The journalist who resides in the affluent suburb of Dalkey in Dublin did admit it was “very pretty” as she travelled around the county, but the compliments ended there.
Unable to find a coffee shop for a latte as she drove along, she was even more unimpressed with the Union Jacks hanging in Kesh, before en route to her hotel (she didn’t say where), she got lost on some back roads and ended up in Lack.
It’s fair to say, she couldn’t have been in a place further from Dalkey.
When she finally got to the unnamed hotel it was a letdown too. Describing it as “outdated and fusty”, worse was to come.
“It turned out to be what I would call a ‘stiff’ little spot. Put it like this you’d know you were in the North. You can sense it. And they can sense you. There’d be a lot of editing going on,” she wrote.

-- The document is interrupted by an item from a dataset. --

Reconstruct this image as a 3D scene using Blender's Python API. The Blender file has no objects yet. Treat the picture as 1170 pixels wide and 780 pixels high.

By the sound of it, there was a lot of paranoia going on as well.
Finally, she made it to Blake’s of the Hollow in Enniskillen where she met her friend Boysie, the only man who struck oil in Fermanagh after he hit a petrol pump on his way to “Irvingstown”. No excuse for the misspelling here – she would surely have seen it written on a signpost in Lack.
After reinforcing the old stereotype of southerners not being welcome across the border, the Hare Krishnas living in Upper Lough Erne also got a rub, but at least she liked them.
“In fairness, they all looked so happy and excited compared to the dour specimens I had met,” she lamented.
“My feelings on Fermanagh? Glad the other crowd took it.”
Luckily, by the time she got back to Dalkey, it was “buzzing” and she was back in time for the lobster festival where she had her fill of “Delamotte champagne” and “lobster rolls”.
Lack just won’t be the same without her.